Berbagai upaya telah dilakukan oleh Dinas Perikanan Kab. Kolaka untuk menanggulangi tindakan Illegal Fishing, baik dengan melakukan operasi Pengawasan Sumberdaya Kelautan dan Perikanan yang dilakukan secara reguler maupun dengan operasi pengawasan terpadu yang dilakukan dengan TNI Angkatan Laut (AL)  sampai dengan dikeluarkannya Peraturan Bupati Kolaka tentang pelarangan Penjualan Hasil Tangkapan Ikan yang tertangkap dengan menggunakan bom ikan maupun dengan bius.  Akan tetapi tidakan Illegal Fishing seakan tidak penah ada habisnya, kegiatan pengeboman dan pembiusan ikan tetap masih terjadi.  Apalagi saat ini dimana kewenangan pengawasan sumberdaya kelautan dan perikanan di Kabupaten telah sepenuhnya menjadi kewenangan oleh Dinas Perikanan Provinsi sesuai dengan Undang-Undang Nomor 23 Tahun 2014 tentang Pemerintah Daerah.

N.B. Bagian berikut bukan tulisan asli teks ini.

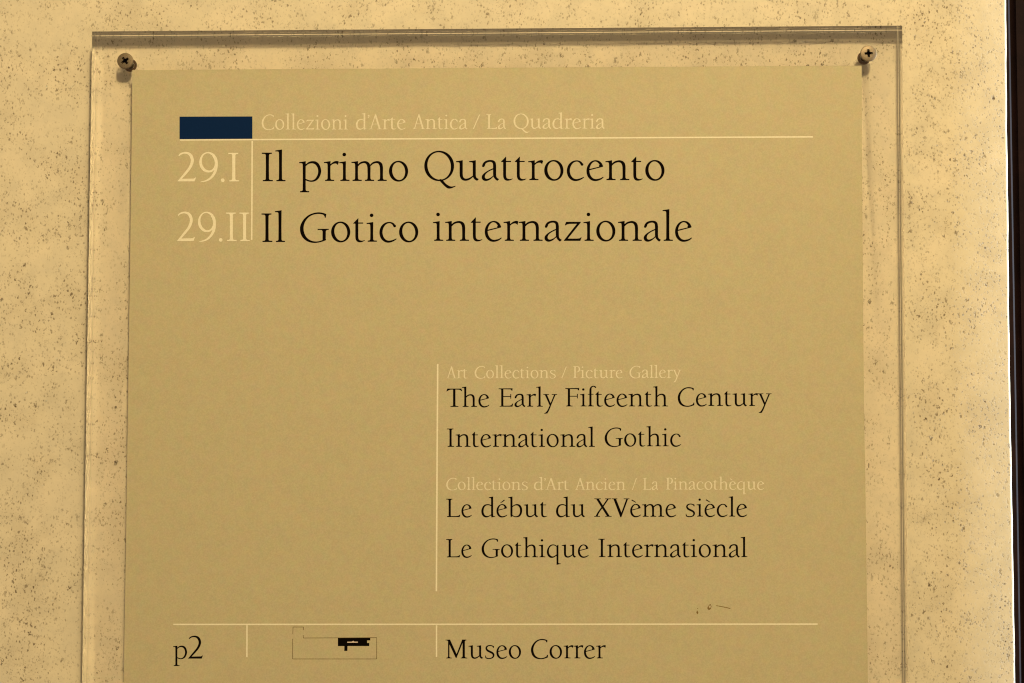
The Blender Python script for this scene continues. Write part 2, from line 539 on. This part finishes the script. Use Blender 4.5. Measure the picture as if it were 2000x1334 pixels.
g.rect(628, 895, 650, 677).poly((722, 677), (850, 677), (825, 705), (748, 705)); add('G', g, 42, 18)
g = Glyph(1.171, 228, 799)
g.band([(750, 225), (680, 198), (580, 185), (460, 208), (350, 280), (260, 400), (228, 520), (245, 640), (300, 740), (400, 805), (530, 826), (640, 814), (762, 772)],
       [(722, 255), (670, 232), (570, 222), (480, 240), (390, 300), (325, 400), (298, 510), (310, 610), (360, 710), (440, 770), (540, 792), (640, 778), (735, 735)], 60)
g.poly((705, 208), (752, 228), (745, 292), (725, 292), (708, 250)).poly((715, 748), (735, 720), (748, 688), (768, 688), (765, 768), (720, 790)); add('C', g, 42, 25)
g = Glyph(1.171, 115, 829)
g.poly((145, 233), (595, 233), (622, 315), (605, 318), (575, 286), (530, 269), (430, 264), (250, 267), (190, 281), (120, 325), (115, 312))
g.rect(332, 402, 250, 815).poly((245, 828), (500, 828), (500, 805), (425, 800), (402, 775), (332, 775), (310, 800), (245, 805)); add('T', g, 10, -25)


def EF(e):
    g = Glyph(1.464, 988, 655)
    g.poly((988, 180), (1348, 177), (1344, 238), (1326, 236), (1316, 212), (1290, 205), (1107, 202), (1107, 215), (1055, 215), (1040, 202), (988, 198))
    g.rect(1055, 1107, 195, 640).rect(1100, 1302, 380, 401).poly((1294, 330), (1312, 328), (1311, 448), (1296, 446))
    if e:
        g.poly((1012, 655), (1012, 640), (1055, 632), (1060, 615), (1107, 615), (1112, 631), (1270, 630), (1322, 616), (1348, 574), (1362, 574), (1345, 655))
    else:
        g.poly((1012, 655), (1175, 655), (1175, 638), (1125, 634), (1107, 612), (1055, 612), (1040, 634), (1012, 638))
    return g


add('E', EF(True), 30, 25)
add('F', EF(False), 30, 15)
g = Glyph(.976, 225, 693)
g.poly((225, -21), (470, -21), (470, 8), (425, 13), (405, 40), (325, 40), (305, 13), (225, 8)).rect(325, 405, 0, 680)
g.poly((405, 640), (420, 658), (640, 655), (720, 645), (775, 605), (797, 600), (770, 693), (255, 693), (255, 665), (325, 650)); add('L', g, 30, 10)
g = Glyph(1.747, 115, 547)
g.rect(120, 258, 148, 163).rect(360, 485, 148, 163).rect(115, 243, 532, 547).rect(362, 500, 532, 547)
g.poly((160, 158), (213, 158), (462, 540), (405, 540)).stroke([(420, 160, 28), (310, 318, 26), (280, 355, 28), (205, 460, 30), (168, 540, 40)]); add('X', g, 15, 5)
g = Glyph(1.747, 490, 547)
g.rect(490, 610, 148, 163).rect(757, 880, 148, 163).poly((528, 158), (582, 158), (708, 470), (694, 560), (682, 556)).poly((816, 158), (850, 158), (700, 558), (686, 560), (690, 500)); add('V', g, 5, -5)
g = Glyph(1.613, 118, 540)
g.poly((118, 112), (225, 108), (235, 135), (178, 140), (150, 127), (118, 125)).rect(180, 208, 130, 530).poly((165, 115), (222, 108), (388, 462), (374, 532), (362, 526), (185, 160))
g.poly((514, 118), (548, 118), (380, 524), (366, 530), (374, 460)).rect(525, 575, 115, 530).poly((510, 108), (612, 108), (612, 126), (590, 130), (575, 150), (510, 130))
g.poly((138, 540), (262, 540), (262, 524), (225, 520), (208, 500), (180, 500), (165, 520), (138, 524)).poly((483, 540), (632, 540), (632, 524), (592, 520), (575, 495), (525, 495), (508, 520), (483, 524)); add('M', g, 15, 30)
g = U(); stem(g, 80, 156, 20, 680); foot(g, 5, 255, 80, 156); foot(g, 0, 158, 80, 156, 697, -1)
g.band([(100, 697), (220, 705), (330, 680), (405, 600), (415, 500), (375, 400), (290, 345), (200, 340)], [(100, 668), (210, 672), (290, 650), (335, 585), (338, 510), (305, 420), (250, 378), (205, 368)], 36); add('P', g, 30, 5)
g = U(); g.poly((268, 690), (318, 720), (345, 660), (550, 20), (470, 20), (285, 600)); g.poly((280, 690), (305, 640), (95, 15), (62, 15)); g.rect(135, 430, 235, 262)
g.rect(0, 170, 0, 26).rect(395, 610, 0, 26); add('A', g, 0, 0)
g = Glyph(.966, 618, 938)
g.band([(645, 280), (700, 225), (780, 198), (860, 193), (940, 215), (1010, 280), (1045, 390), (1030, 490), (970, 610), (880, 720), (790, 815), (735, 872)],
       [(660, 300), (710, 262), (780, 240), (840, 242), (900, 265), (945, 320), (970, 400), (955, 490), (900, 600), (800, 722), (710, 830), (620, 936)], 50)
g.poly((620, 938), (1065, 938), (1103, 842), (1090, 835), (1050, 866), (740, 872), (680, 885)); add('2', g, 30, 35)
g = Glyph(1.064, 622, 815)
g.ring(835, 376, 213, 236, 835, 368, 154, 199, -14, 50)
g.band([(975, 190), (1040, 290), (1060, 420), (1040, 560), (980, 680), (880, 775), (770, 820), (655, 832)], [(935, 240), (975, 320), (995, 420), (987, 520), (950, 620), (880, 715), (785, 782), (655, 820)], 40); add('9', g, 50, 40)
g = U(); g.dot(45, 28, 45); add('.', g, 40, 60)
g = U(); g.poly((0, -8), (34, -8), (290, 690), (256, 690)); add('/', g, 0, 0)
g = U(); g.dot(44, 655, 38).stroke([(62, 665, 40), (64, 620, 34), (35, 560, 18), (5, 530, 8)]); add("'", g, 30, -10)


def word_polys(word):
    """All polygons of a word in units, starting at x = 0, and its width."""
    out, x, first = [], 0.0, True
    for ch in word:
        polys, lsb, rsb, a, b = GL[ch]
        if first:
            x -= a
            first = False
        else:
            x += lsb - a
        out += [[(p[0] + x, p[1]) for p in pl] for pl in polys]
        x += b + rsb
        last = rsb
    return out, x - last


def fill_union(polys):
    """One flat mesh that covers all polygons (given in metres) once."""
    vs, fs = [], []
    for pl in polys:
        a = sum(pl[i][0] * pl[(i + 1) % len(pl)][1] - pl[(i + 1) % len(pl)][0] * pl[i][1] for i in range(len(pl)))
        if abs(a) < 1e-3:
            continue
        if a < 0:
            pl = pl[::-1]
        fs.append(list(range(len(vs), len(vs) + len(pl))))
        vs += [Vector(p) for p in pl]
    v, e, f, ov, oe, of = geometry.delaunay_2d_cdt(vs, [], fs, 0, 1e-4, True)
    return [(p.x, p.y) for p in v], [tuple(t) for t, o in zip(f, of) if o]


SHEET_Y = -T - 0.00042            # front of the printed sheet
INK_Y = SHEET_Y - 0.00004


def print_line(words, scale, mat, parent, y=INK_Y, label=None):
    bold = 0.22 / scale if scale < 0.06 else 0.16 / scale        # ink spread of the print
    """words: (text, left px, right px, baseline px) as they stand on the sheet; one mesh for the line."""
    for text, x0, x1, yb in words:
        polys, w = word_polys(text)
        e = bold
        v, f = fill_union([[(p[0] + dx, p[1]) for p in pl] for dx in (-e, 0, e) for pl in polys])
        V = []
        for (a, b) in v:
            X, Z = at(x0 + (x1 - x0) * (a + e) / (w + 2 * e), yb - b * scale, y)
            V.append((X, y, Z))
        o = link('printed_word', V, [(t[0], t[2], t[1]) for t in f], mat, parent)
        me = o.data
        if me.polygons and me.polygons[0].normal.y > 0:      # faces look at the viewer
            me.flip_normals()
        if label:
            o['label'] = label


def flat_shape(name, polys, mat, parent, y=INK_Y, label=None):
    """polys in photograph pixels on the sheet."""
    V, F = [], []
    v, f = fill_union([[(p[0] * 10, -p[1] * 10) for p in pl] for pl in polys])
    for a, b in v:
        X, Z = at(a / 10, -b / 10, y)
        V.append((X, y, Z))
    F = [(t[0], t[2], t[1]) for t in f]
    o = link(name, V, F, mat, parent)
    if o.data.polygons[0].normal.y > 0:
        o.data.flip_normals()
    if label:
        o['label'] = label
    return o


def bar(x0, y0, x1, y1, w):
    d = Vector((x1 - x0, y1 - y0)).normalized()
    n = Vector((-d.y, d.x)) * w / 2
    return [(x0 + n.x, y0 + n.y), (x1 + n.x, y1 + n.y), (x1 - n.x, y1 - n.y), (x0 - n.x, y0 - n.y)]


# ------------------------------------------------------------------ the stone wall
rnd = random.Random(4)


def edge_x(z):
    """Right end of the stone, following the arris in the photograph."""
    pts = [(-700, 1964), (0, 1967.0), (250, 1968.5), (400, 1971.0), (600, 1972.5), (800, 1975.5), (934, 1978), (1100, 1981), (1334, 1985), (2200, 1997)]
    zs = [(at(x, y, -0.0002)[1], at(x, y, -0.0002)[0]) for y, x in [(p[0], p[1]) for p in pts]]
    zs.sort()
    return float(np.interp(z, [q[0] for q in zs], [q[1] for q in zs]))


R = 0.0015                       # rounded arris
V, F = [], []
zz = np.linspace(-0.34, 0.34, 341)
prof_n = 7
for z in zz:
    ex = edge_x(z) + 0.00007 * math.sin(z * 210 + 1.3) + 0.00003 * math.sin(z * 570) + rnd.uniform(-.00002, .00002)
    row = [(-0.75, 0.0, z), (-0.2, 0.0, z), (ex - 0.03, 0.0, z)]
    for k in range(prof_n + 1):
        a = k / prof_n * PI / 2
        row.append((ex - R + R * math.sin(a), R - R * math.cos(a), z))
    row.append((ex, 0.03, z))
    row.append((ex, 0.12, z))
    V += row
m_ = len(V) // len(zz)
for j in range(len(zz) - 1):
    for k in range(m_ - 1):
        a = j * m_ + k
        F.append((a, a + 1, a + m_ + 1, a + m_))
wall = link('stone_wall', V, F, M_STONE, smooth=True)
wall['kind'] = 'structure'
wall.cycles.is_caustics_receiver = True

# ------------------------------------------------------------------ dark door frame right of the stone
frame = thing('door_frame', 'dark brown lacquered wooden frame behind the right end of the stone wall', 'door frame', (0.255, 0.012, -0.34))
fx0 = at(1960, 667, 0.012)[0]


def moulding(profile, name):
    """profile: (x, y) world; extruded along z."""
    V, F = [], []
    for z in (-0.34, 0.34):
        for x, y in profile:
            V.append((x - frame.location.x / K, y - frame.location.y / K, z - frame.location.z / K))
    n = len(profile)
    for k in range(n - 1):
        F.append((k, k + 1, n + k + 1, n + k))
    o = link(name, V, F, M_WOOD, frame)
    return o


xa = at(1987, 667, 0.02)[0]
pr = [(xa - 0.022, 0.10), (xa - 0.022, 0.021), (xa - 0.0016, 0.0205), (xa - 0.0006, 0.0212), (xa, 0.024), (xa, 0.10)]
moulding(pr, 'stop_bead')
pr = [(xa + 0.0004, 0.10), (xa + 0.0004, 0.0275)]
for k in range(9):
    a = k / 8 * PI / 2
    pr.append((xa + 0.0006 + 0.003 * math.sin(a), 0.0275 - 0.0035 * (1 - math.cos(a))))
pr += [(xa + 0.10, 0.0238), (xa + 0.10, 0.10)]
moulding(pr, 'jamb')

# ------------------------------------------------------------------ the sign
px_TL, px_TR = (180.0, 61.5), (1762.0, 50.0)
px_BL, px_BR = (154.5, 1700.0), (1777.5, 1699.0)
sign = thing('museum_sign', 'clear acrylic museum sign with a gold-beige printed sheet, screwed to the speckled stone wall', 'sign', (0, 0, 0))
BACK = -0.0007
corners = [at(*p) for p in (px_BL, px_BR, px_TR, px_TL)]
scr_px = [(244.3, 118.6), (1696.3, 104.2)]
scr = [at(p[0], p[1], -T) for p in scr_px]
HOLE_R = 0.0021
RIDGE = -0.0003


def panel_mesh():
    vs, es, fs = [], [], []
    ring_n = 40
    out = [Vector(c) for c in corners]
    holes = [[Vector((cx + HOLE_R * math.cos(2 * PI * k / ring_n), cz + HOLE_R * math.sin(2 * PI * k / ring_n))) for k in range(ring_n)] for cx, cz in scr]
    down = Vector((0, -0.0006))
    rl, rr = out[3] + down, out[2] + down            # ridge added behind the top edge to narrow the light through the gap
    pts = [out[0], out[1], rr, out[2], out[3], rl] + [p for h in holes for p in h]
    edges = [(i, (i + 1) % 6) for i in range(6)] + [(2, 5)]
    base = 6
    for h in holes:
        edges += [(base + k, base + (k + 1) % ring_n) for k in range(ring_n)]
        base += ring_n
    v, e, f, *_ = geometry.delaunay_2d_cdt(pts, edges, [], 0, 1e-7, True)
    V, F = [], []
    idx = {}

    def vid(i, y):
        key = (i, round(y, 6))
        if key not in idx:
            idx[key] = len(V)
            V.append((v[i].x, y, v[i].y))
        return idx[key]
    d = (rr - rl).normalized()
    side = {}
    for t in f:
        c = sum((v[i] for i in t), Vector((0, 0))) / len(t)
        if any((c - Vector(s_)).length < HOLE_R * 0.985 for s_ in scr):
            continue
        rel = c - rl
        yb = RIDGE if d.x * rel.y - d.y * rel.x > 0 else BACK
        F.append(tuple(vid(i, -T) for i in t))
        F.append(tuple(vid(i, yb) for i in t[::-1]))
        for i in range(len(t)):
            side[(t[i], t[(i + 1) % len(t)])] = yb
    for (a, b), yb in side.items():
        o = side.get((b, a))
        if o is None:
            F.append((vid(b, -T), vid(a, -T), vid(a, yb), vid(b, yb)))
        elif o != yb and yb == RIDGE:
            F.append((vid(b, yb), vid(a, yb), vid(a, o), vid(b, o)))
    return V, F


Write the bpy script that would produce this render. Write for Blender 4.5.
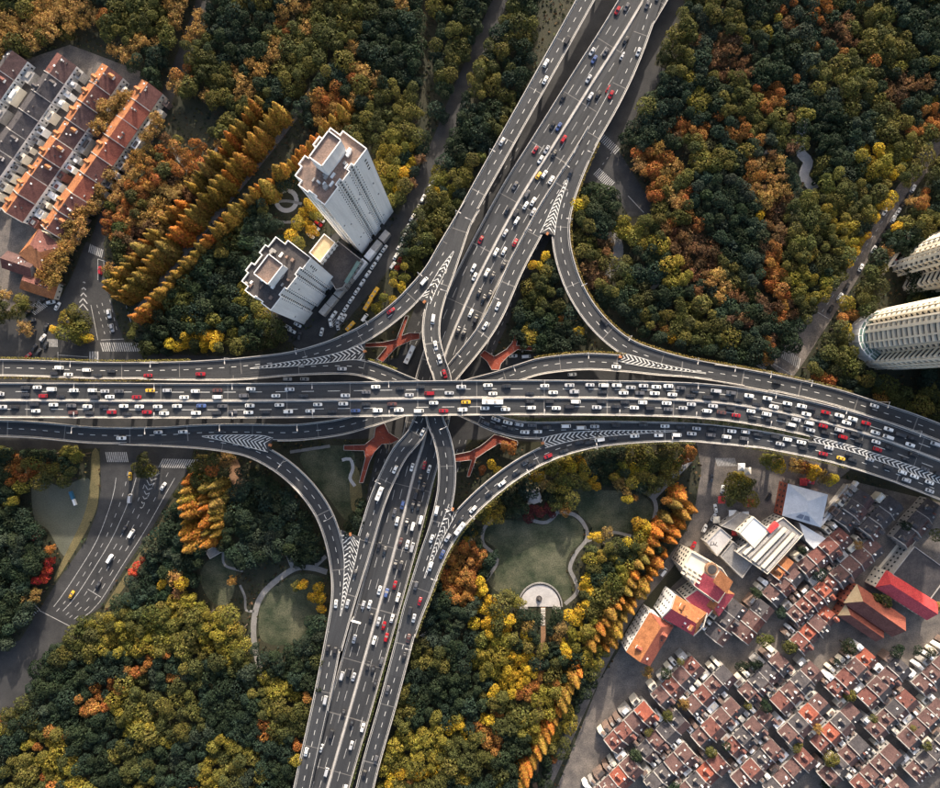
import bpy, bmesh, math, random
import numpy as np
from mathutils import Vector
random.seed(7); RNG = np.random.default_rng(7)
R = math.radians
for o in list(bpy.data.objects): bpy.data.objects.remove(o)
SC = bpy.context.scene; COL = SC.collection
# ------------------------------------------------------------------ camera, sky, sun, exposure
H, F = 330.0, 600.0                      # drone height (m), focal length in photo pixels
cam = bpy.data.cameras.new('camera'); cam.sensor_width = 36; cam.lens = 36 * F / 940
cam.clip_start = 1; cam.clip_end = 4000
camo = bpy.data.objects.new('camera', cam); camo.location = (0, 0, H); camo.rotation_euler = (0, 0, 0)
COL.objects.link(camo); SC.camera = camo
SUN_EL, SUN_AZ = R(22), R(7)             # azimuth clockwise from +Y
wd = bpy.data.worlds.new('World'); SC.world = wd; wd.use_nodes = True
nt = wd.node_tree; nt.nodes.clear()
sky = nt.nodes.new('ShaderNodeTexSky'); sky.sky_type = 'NISHITA'; sky.sun_disc = False
sky.sun_elevation = SUN_EL; sky.sun_rotation = SUN_AZ; sky.air_density = 1.0; sky.dust_density = 5.0; sky.ozone_density = 0.6
bg = nt.nodes.new('ShaderNodeBackground'); bg.inputs[1].default_value = 0.15
wo = nt.nodes.new('ShaderNodeOutputWorld')
nt.links.new(sky.outputs[0], bg.inputs[0]); nt.links.new(bg.outputs[0], wo.inputs[0])
sl = bpy.data.lights.new('sun', 'SUN'); sl.energy = 4.2; sl.angle = R(1.0); sl.color = (1.0, 0.87, 0.72)
so = bpy.data.objects.new('sun', sl); so.rotation_euler = (math.pi / 2 - SUN_EL, 0, math.pi - SUN_AZ); so.location = (0, 0, 200)
COL.objects.link(so)
sd = Vector((math.sin(SUN_AZ) * math.cos(SUN_EL), math.cos(SUN_AZ) * math.cos(SUN_EL), math.sin(SUN_EL)))
so.rotation_euler = sd.to_track_quat('Z', 'Y').to_euler()
SC.view_settings.view_transform = 'Standard'; SC.view_settings.look = 'None'
SC.view_settings.exposure = 0.95; SC.view_settings.gamma = 1
SC.render.engine = 'CYCLES'; SC.cycles.max_bounces = 5; SC.cycles.diffuse_bounces = 3; SC.cycles.glossy_bounces = 2; SC.cycles.transmission_bounces = 2; SC.render.resolution_x = 1024; SC.render.resolution_y = 858

def P(px, py, z=0.0):
    s = (H - z) / F
    return Vector(((px - 470) * s, (394 - py) * s, z))

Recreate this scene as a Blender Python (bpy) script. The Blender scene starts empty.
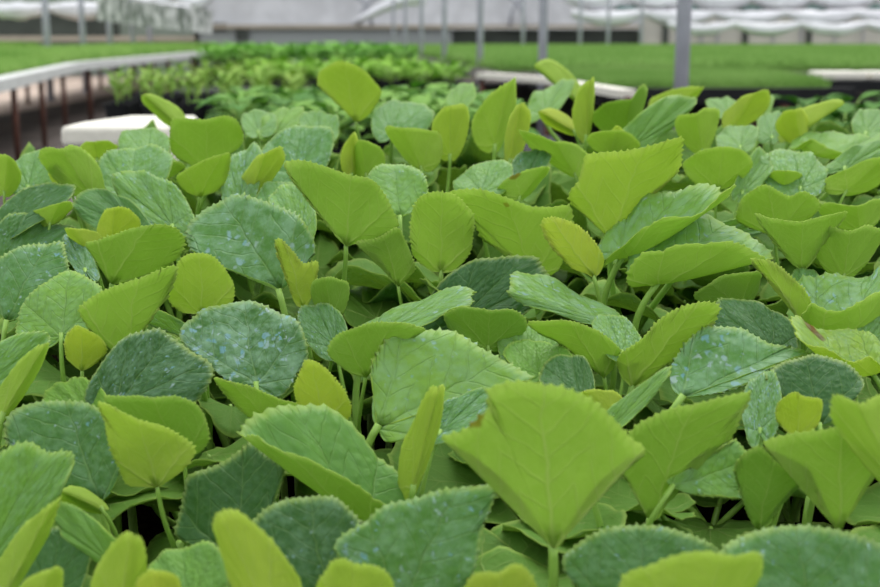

Dengan diberlakukannya Undang-Undang Nomor 23 Tahun 2014 membuat kegiatan Illegal Fishing semakin tidak terkendali karena sudah tidak pernah dilaksanakannya kegiatan operasi Pengawasan Sumber Daya Kelautan dan Perikanan oleh Dinas Perikanan Kabupaten Kolaka.  Melihat kondisi tersebut, akan sulit untuk memberantas kegiatan illegal fishing karena hal ini sudah bagaikan penyakit yang menggerogoti cara berfikir masyarakat pesisir.  Para pelaku illegal fishing menerapkan cara berpikir memperoleh hasil tangkapan sebanyak-banyaknya dengan cara cepat.  Akhirnya mereka memilih menggunakan bahan peledak dan bius untuk mendapatkan hasil yang banyak dengan cara cepat tanpa memperdulikan efek dari tindakan tersebut terhadap keberlangsungan sumberdaya dan keselamatan dirinya.  Akibat pengeboman dan bius, ikan-ikan kecil akan mati serta terumbu karang menjadi rusak  padahal proses untuk pertumbuhan karang untuk mencapai ukuran yang besar membutuhkan waktu yang sangat lama.  Akibatnya terumbu karang sebagai tempat tinggal, tempat mencari makan, tempat perlindungan dan tempat berkembang biak sudah tidak ada lagi, imbasnya jumlah ikan semakin menurun.  Begitu juga dengan akibat dari penggunaan obat bius yang dapat membunuh karang-karang yang ada.  Para pelaku tidak menyadari bahwa dengan melakukan kegiatan yang merusak akan menjadikan kehidupan menjadi lebh sulit akibat ikan sebagai sumber mata pencahariannya semakin sulit didapatkan.  Hal ini yang seharusnya disadari oleh para pelaku illegal fishing sehingga mereka dapat menghentikan aktifitas yang merusak tersebut dan melakukan kegiatan penangkapan ikan yang ramah lingkungan.

Diharapkan dengan tulisan ini mampu menggugah setiap pembaca untuk ikut memikirkan serta ikut aktif menjaga sumberdaya kelautan dan perikanan kita sehingga tetap lestari khususnya di Kabupaten Kolaka.